In the records below, find the line containing "Reconstruct this image" and the line containing "scn.view_settings.exposure = 0.5". Give again exactly those lines and every line between them, omitting the pictures.

= = = = =

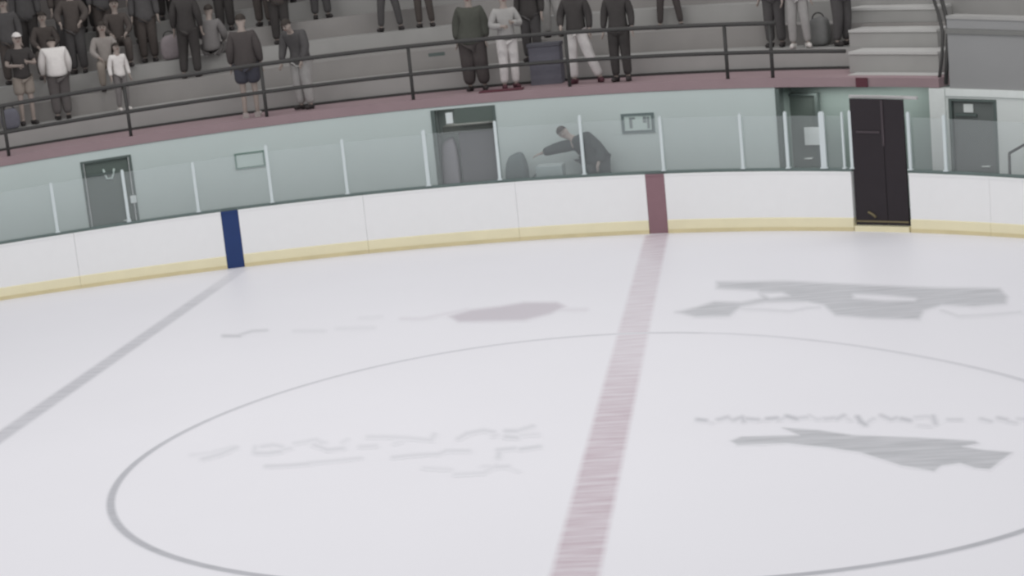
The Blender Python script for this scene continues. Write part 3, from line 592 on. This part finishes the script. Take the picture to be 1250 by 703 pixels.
pp(709, 0, -5, 1.98, 'stride', c_black, c_whiteT, 'person in black jacket and white trousers mid stride', shoes='maroon_shoe', bulk=1.25)
pp(760, 0, 0, 1.95, 'stand', c_black, c_black, 'person all in black standing alone in front of the ledge', dof=-.1, bulk=1.2, coat=True)
pp(818, 2, 0, 1.85, 'spread', c_char, c_maroon, 'person whose dark legs stand on bare concrete between the black figure and rail post', dof=.2)
pp(948, 1, 0, 1.9, 'stand', c_char, c_char, 'person in charcoal standing by the end of the top rail', dof=.1, bulk=1.3, coat=True)
pp(976, 1, 15, 1.85, 'easy', c_grey, c_lgrey, 'person in light grey trousers and white shoes by the rail end', shoes='white_shoe', dof=-.25, bulk=1.15)
pp(1029, 1, 60, 1.85, 'lean', c_black, c_char, 'person in black leaning forward beside the concrete stair', dof=0, bulk=1.25)
for x, t, po, a, b_, lab in [(18, 3, 'stand', c_char, c_brown, 'person in charcoal in the back row above the white cap'), (62, 3, 'sit', c_brown, c_brown, 'person in brown sitting in the row above the white shirt'), (98, 3, 'arms', c_brown, c_char, 'person in brown standing in the row between white shirt and beige jacket'),
                           (177, 4, 'stand', c_black, c_brown, 'person in black in the back row behind the beige jacket'), (205, 5, 'stand', c_black, c_black, 'person in black on the highest occupied tier above the lilac bag'), (35, 5, 'stand', c_black, c_char, 'person in black on the highest occupied tier above the white cap'), (110, 5, 'arms', c_black, c_black, 'person in black on the highest occupied tier above the beige jacket'),
                           (324, 4, 'stand', c_black, c_brown, 'person in black on the upper tier above the tall brown coat'), (86, 4, 'stand', c_brown, c_char, 'person in brown with charcoal trousers in the back row above the white shirt'), (131, 4, 'stand', c_char, c_brown, 'person in charcoal in the back row above the sitting beige jacket'), (40, 4, 'stand', c_char, c_black, 'person in charcoal with black trousers between white cap and white shirt, back row'),
                           (229, 4, 'stand', c_char, c_black, 'person in charcoal on the upper tier above the standing black figure at left'), (352, 5, 'stand', c_black, c_black, 'person in black on the highest occupied tier behind the brown person'), (149, 3, 'sit', c_brown, c_brown, 'person in brown sitting in the row behind the small child')]:
    pp(x, t, random.uniform(-15, 15), random.uniform(1.75, 1.9), po, a, b_, lab, bulk=1.35 if po != 'sit' else 1.15, coat=(po != 'sit'))
# the bent figure behind the glass stands on the raised bench platform
tag(swept('bench_platform', [(rect(.7, 1.3, 0, .33), lat(610, .8, .6), lat(800, .8, .6))], m_dark), 'low dark bench platform behind the boards', 'platform', kind='structure')
lc_ = lat(713, .92, 1.2)
person(lc_, .92, 0.332, 0, 2.0, 'reach', cl('dark_slate', (48, 55, 55)), cl('dark_slate_leg', (60, 66, 66)), 'bent person in dark slate clothes reaching an arm along the glass', bulk=1.65, coat=True)

# ------------------------------------------------------------------ LOOSE THINGS
def soft_bag(name, l, off, z, sx, sy, sz, m, label, cat='bag', strap=True, sag=.25):
    bm = bmesh.new(); bmesh.ops.create_uvsphere(bm, u_segments=24, v_segments=16, radius=.5)
    for v in bm.verts:
        c = v.co; e = lambda t: math.copysign(abs(t*2)**.55, t)/2
        v.co = Vector((e(c.x)*sx*(1 - sag*max(0, c.z)*1.4), e(c.y)*sy*(1 - sag*max(0, c.z)), (e(c.z)+.5)*sz))
        v.co.z += .03*math.sin(9*c.x)*max(0, c.z)
    mw = Matrix.Translation(G(l, off, z)) @ Matrix.Rotation(ang(l), 4, 'Z'); bm.transform(mw)
    r = empty(name, G(l, off, z), ang(l)); tag(r, label, cat)
    finish(bm, 'bag_body', m, r, smooth=True)
    if strap:
        bm = bmesh.new(); tube(bm, [mw @ Vector((sx*.28*math.cos(t), -sy*.05, sz*.93 + sz*.22*math.sin(t))) for t in np.linspace(0, PI, 9)], .014); finish(bm, 'strap', m_rail, r, smooth=True)
    return r
m_lilac = cl('lilac_grey', (130, 122, 124)); m_bluegrey = cl('blue_grey', (98, 98, 106)); m_gbag = cl('bag_grey', (116, 116, 115)); m_dgrey = cl('cabinet_grey', (100, 99, 102)); m_slate = cl('slate', (92, 102, 102))
soft_bag('duffel_bag', lat(210, 4.7, tierz[3]), 4.78, tierz[3], .42, .32, .52, m_lilac, 'rounded lilac grey bag on a tier at the left', sag=.3)
soft_bag('duffel_bag', lat(14, 3.2, tierz[1]), 3.06, tierz[1], .36, .2, .4, m_bluegrey, 'blue grey bag on the tier beside the white cap')
soft_bag('duffel_bag', lat(1000, 3.4, tierz[1]), 3.45, tierz[1], .42, .36, .55, m_gbag, 'pale grey bag on the tier near the end of the rail')
bx = lat(670, 2.6, FZ); r = empty('storage_box', G(bx, 2.6, FZ), ang(bx)); tag(r, 'blue grey storage box on the ledge behind the guard rail', 'box')
boxl('box_body', bx, 2.55, FZ+.001, (.62, .4, .74), m_bluegrey, r); boxl('box_lid', bx, 2.55, FZ+.742, (.66, .44, .07), mat('box_lid', (84, 84, 90), .7, 1.25), r)
mx_ = lat(612, 1.62, FZ); r = boxl('floor_mat', mx_, 1.66, FZ+.001, (.85, .3, .03), m_maroon, None); tag(r, 'dark maroon mat at the feet of the white trousers', 'mat')
lw_ = inv(533, 66, 2.86); r = swept('riser_plate', [(rect(2.86, 2.88, lw_[1]-.04, lw_[1]+.03), lw_[0]-.14, lw_[0]+.14)], m_frame); tag(r, 'small dark plate on the concrete riser near the olive jacket', 'plate')
# things behind the glass
ca = lat(585, 1.5, 1.2); r = empty('equipment_cabinet', G(ca, 1.85, 0), ang(ca)); tag(r, 'dark grey cabinet with wide flat top standing in the open doorway', 'cabinet')
hcab = inv(585, 160, 1.65)[1]
boxl('cabinet_body', ca, 1.9, 0, (.72, .5, hcab), m_dgrey, r); boxl('cabinet_top', ca-.14, 1.9, hcab+.001, (1.0, .54, .14), mat('cabinet_top', (104, 108, 104), .7, 1.2), r); boxl('cabinet_plinth', ca, 1.62, 0.0, (.7, .05, .1), m_dark, r)
soft_bag('duffel_bag', lat(556, 1.9, .5), 1.85, 0, .36, .34, inv(556, 168, 1.85)[1], mat('cloth_lilac_light', (140, 137, 142), .9, 1.4), 'tall pale lilac bag leaning beside the grey cabinet', strap=False, sag=.1)
soft_bag('duffel_bag', lat(630, .9, 1.2), 1.0, .332, .46, .4, 1.2, m_slate, 'slate equipment bag behind the glass right of the doorway', sag=.25, strap=False)
soft_bag('duffel_bag', lat(656, .9, 1.2), 1.04, .332, .36, .34, .8, mat('cloth_dark_slate2', (80, 88, 88), .9, 1.2), 'dark slate equipment bag under the reaching arm', strap=False)
cx_ = lat(673, .45, 1.2); r = empty('carton', G(cx_, .42, 0), ang(cx_)); tag(r, 'pale grey carton behind the glass in front of the bent figure', 'carton')
m_cart = mat('carton_grey', (140, 150, 149), .8, 1.3)
boxl('carton_body', cx_, .42, 0, (.5, .36, 1.32), m_cart, r); boxl('carton_flap', cx_, .42, 1.321, (.48, .34, .02), mat('carton_flap', (150, 158, 157), .8, 1.3), r)

# ------------------------------------------------------------------ LIGHT
w = bpy.data.worlds.new('arena'); bpy.context.scene.world = w; w.use_nodes = True
bg = w.node_tree.nodes['Background']; bg.inputs['Color'].default_value = (.97, .98, 1, 1); bg.inputs['Strength'].default_value = .5
def area(loc, sx, sy, e, rot=(0, 0, 0)):
    ld = bpy.data.lights.new('arena_or_fill_lamp', 'AREA'); ld.shape = 'RECTANGLE'; ld.size = sx; ld.size_y = sy; ld.energy = e; ld.color = (1, .985, .97)
    o = bpy.data.objects.new('arena_or_fill_lamp', ld); C.objects.link(o); o.location = loc; o.rotation_euler = rot; return o
for x in (-10, -3, 4):
    for y in (-6, 1, 8): area((x, y, 9.5), 3.0, 1.2, 120)
for x in (-9, -1, 6): area((x, 15, 9.5), 3.0, .8, 60)
q = G((wl1+cl0)/2, WO+.45, WZ-.08); area(q, 2.2, .4, 14, (0, 0, ang((wl1+cl0)/2)))  # unseen fill lamp added to brighten the recessed entrance
q = G(sum(dB)/2, WO+.7, WZ-.1); area(q, .9, .5, 3.5, (0, 0, ang(sum(dB)/2)))  # another added fill lamp, lifting the dark room behind the open doorway
sc = bpy.context.scene
sc.view_settings.view_transform = 'Standard'; sc.view_settings.look = 'None'; sc.view_settings.gamma = 1; sc.view_settings.use_curve_mapping = False
sc.view_settings.exposure = 0.0
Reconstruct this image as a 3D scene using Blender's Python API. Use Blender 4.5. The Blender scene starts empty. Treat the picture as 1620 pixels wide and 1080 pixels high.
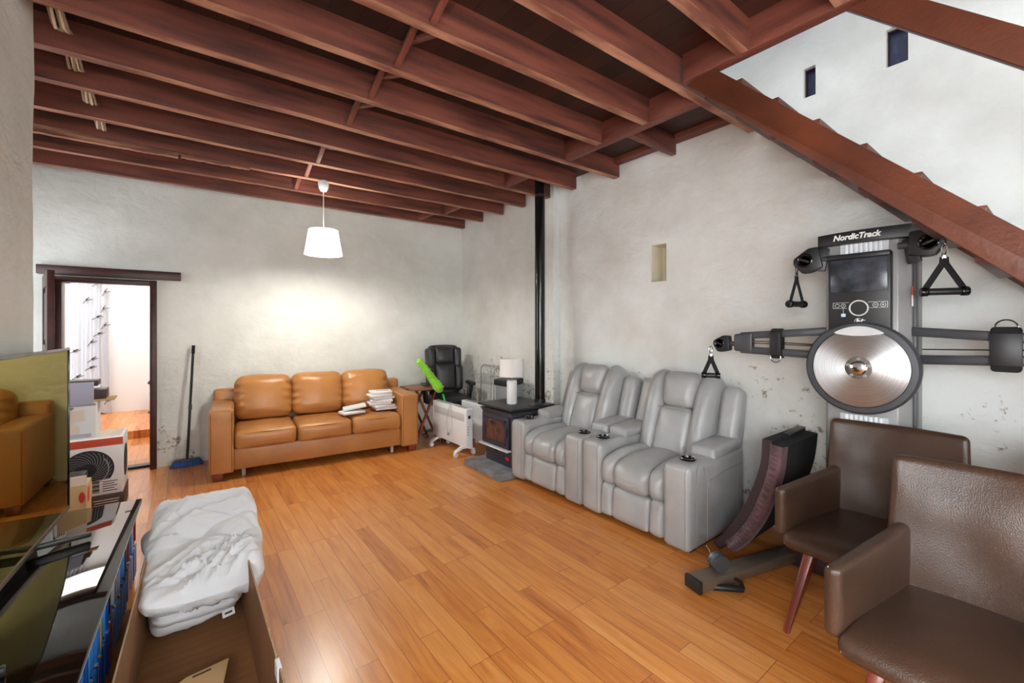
import bpy, bmesh, math, random
from mathutils import Vector, Matrix, noise

random.seed(7)
R = math.radians
PI = math.pi
scn = bpy.context.scene
COL = scn.collection

# ------------------------------------------------------------------ camera, world, lights, exposure
cam_d = bpy.data.cameras.new('camera')
cam_d.sensor_width = 36.0
cam_d.lens = 15.11
cam_d.shift_y = -22.0 / 1620.0
cam_d.clip_start = 0.02
cam = bpy.data.objects.new('camera', cam_d)
COL.objects.link(cam)
cam.location = (0, 0, 1.45)
cam.rotation_euler = (R(90), 0, R(-37.6))
scn.camera = cam

scn.view_settings.view_transform = 'Standard'
scn.view_settings.look = 'None'
scn.view_settings.gamma = 1.0
scn.view_settings.use_curve_mapping = False
scn.view_settings.exposure = 0.5

world = bpy.data.worlds.new('overcast_sky')
scn.world = world
world.use_nodes = True
bg = world.node_tree.nodes['Background']
bg.inputs['Color'].default_value = (0.86, 0.93, 1.0, 1)
bg.inputs['Strength'].default_value = 0.55


def area(name, loc, rot, sx, sy, power, color=(1, 1, 1), spread=180):
    d = bpy.data.lights.new(name, 'AREA')
    d.shape = 'RECTANGLE'
    d.size, d.size_y = sx, sy
    d.energy = power
    d.color = color
    d.spread = R(spread)
    o = bpy.data.objects.new(name, d)
    COL.objects.link(o)
    o.location = loc
    o.rotation_euler = rot
    return o


# daylight through the window behind the camera, the window in the alcove, the next room, the stairwell skylight
area('daylight_front_window', (0.55, -1.66, 1.55), (R(90), 0, R(180)), 2.2, 1.6, 350, (0.93, 0.965, 1.0))
area('daylight_alcove_window', (-1.62, 4.75, 1.6), (0, R(-90), 0), 1.3, 1.5, 20, (0.92, 0.96, 1.0))
area('added_side_fill', (-0.70, -0.55, 1.5), (0, R(-90), 0), 1.2, 1.3, 62, (0.94, 0.97, 1.0))  # added fill lamp to brighten the right side, set at an invented window
area('daylight_next_room', (-0.9, 8.2, 2.45), (0, 0, 0), 2.4, 1.6, 50, (1.0, 0.99, 0.97))
area('daylight_stairwell', (0.6, 0.0, 4.3), (0, R(-82), 0), 1.6, 3.0, 9, (0.95, 0.97, 1.0))


def point(name, loc, power, color, radius):
    d = bpy.data.lights.new(name, 'POINT')
    d.energy = power
    d.color = color
    d.shadow_soft_size = radius
    o = bpy.data.objects.new(name, d)
    COL.objects.link(o)
    o.location = loc
    return o


# ------------------------------------------------------------------ materials


def lin(c):
    def f(x):
        x /= 255.0
        return x / 12.92 if x <= 0.04045 else ((x + 0.055) / 1.055) ** 2.4
    return (f(c[0]), f(c[1]), f(c[2]), 1.0)


def setin(n, key, val):
    if key in n.inputs:
        n.inputs[key].default_value = val


def mat(name, col, rough=0.5, metal=0.0, col2=None, nscale=(4, 4, 4), lo=0.35, hi=0.65, detail=4, bump=None, coat=0.0, spec=None, ior=None,
        emit=None, estr=0.0, sheen=0.0, trans=0.0, rough2=None, vor=None, coords='Object', subsurf=0.0, aniso=0.0):
    m = bpy.data.materials.new(name)
    m.use_nodes = True
    nt = m.node_tree
    N, L = nt.nodes, nt.links
    b = N['Principled BSDF']
    setin(b, 'Base Color', lin(col))
    setin(b, 'Roughness', rough)
    setin(b, 'Metallic', metal)
    setin(b, 'Coat Weight', coat)
    setin(b, 'Coat Roughness', 0.08)
    setin(b, 'Sheen Weight', sheen)
    setin(b, 'Transmission Weight', trans)
    if aniso:
        setin(b, 'Anisotropic', aniso)
    if spec is not None:
        setin(b, 'Specular IOR Level', spec)
    if ior is not None:
        setin(b, 'IOR', ior)
    if emit:
        setin(b, 'Emission Color', lin(emit))
        setin(b, 'Emission Strength', estr)
    tc = None
    if col2 or bump or vor:
        tc = N.new('ShaderNodeTexCoord')
    if col2:
        mp = N.new('ShaderNodeMapping')
        mp.inputs['Scale'].default_value = nscale
        L.new(tc.outputs[coords], mp.inputs['Vector'])
        nz = N.new('ShaderNodeTexNoise')
        nz.inputs['Scale'].default_value = 1.0
        nz.inputs['Detail'].default_value = detail
        L.new(mp.outputs[0], nz.inputs['Vector'])
        cr = N.new('ShaderNodeValToRGB')
        cr.color_ramp.elements[0].position = lo
        cr.color_ramp.elements[1].position = hi
        cr.color_ramp.elements[0].color = lin(col)
        cr.color_ramp.elements[1].color = lin(col2)
        L.new(nz.outputs['Fac'], cr.inputs['Fac'])
        L.new(cr.outputs['Color'], b.inputs['Base Color'])
        if rough2 is not None:
            mr = N.new('ShaderNodeMapRange')
            mr.inputs['To Min'].default_value = rough
            mr.inputs['To Max'].default_value = rough2
            L.new(nz.outputs['Fac'], mr.inputs['Value'])
            L.new(mr.outputs[0], b.inputs['Roughness'])
    h = None
    if bump:
        nb = N.new('ShaderNodeTexNoise')
        nb.inputs['Scale'].default_value = bump[0]
        nb.inputs['Detail'].default_value = 5
        L.new(tc.outputs[coords], nb.inputs['Vector'])
        bp = N.new('ShaderNodeBump')
        bp.inputs['Strength'].default_value = bump[1]
        bp.inputs['Distance'].default_value = bump[2]
        L.new(nb.outputs['Fac'], bp.inputs['Height'])
        L.new(bp.outputs[0], b.inputs['Normal'])
        h = bp
    if vor:
        v = N.new('ShaderNodeTexVoronoi')
        v.inputs['Scale'].default_value = vor[0]
        L.new(tc.outputs[coords], v.inputs['Vector'])
        bp = N.new('ShaderNodeBump')
        bp.inputs['Strength'].default_value = vor[1]
        bp.inputs['Distance'].default_value = vor[2]
        L.new(v.outputs['Distance'], bp.inputs['Height'])
        if h:
            L.new(h.outputs[0], bp.inputs['Normal'])
        L.new(bp.outputs[0], b.inputs['Normal'])
    return m


M = {}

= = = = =

Answer to the exercise =>
Reconstruct this image as a 3D scene using Blender's Python API. Use Blender 4.5. The Blender scene starts empty. Treat the picture as 1620 pixels wide and 1080 pixels high.
import bpy, bmesh, math, random
from mathutils import Vector, Matrix, noise

random.seed(7)
R = math.radians
PI = math.pi
scn = bpy.context.scene
COL = scn.collection

# ------------------------------------------------------------------ camera, world, lights, exposure
cam_d = bpy.data.cameras.new('camera')
cam_d.sensor_width = 36.0
cam_d.lens = 15.11
cam_d.shift_y = -22.0 / 1620.0
cam_d.clip_start = 0.02
cam = bpy.data.objects.new('camera', cam_d)
COL.objects.link(cam)
cam.location = (0, 0, 1.45)
cam.rotation_euler = (R(90), 0, R(-37.6))
scn.camera = cam

scn.view_settings.view_transform = 'Standard'
scn.view_settings.look = 'None'
scn.view_settings.gamma = 1.0
scn.view_settings.use_curve_mapping = False
scn.view_settings.exposure = 0.5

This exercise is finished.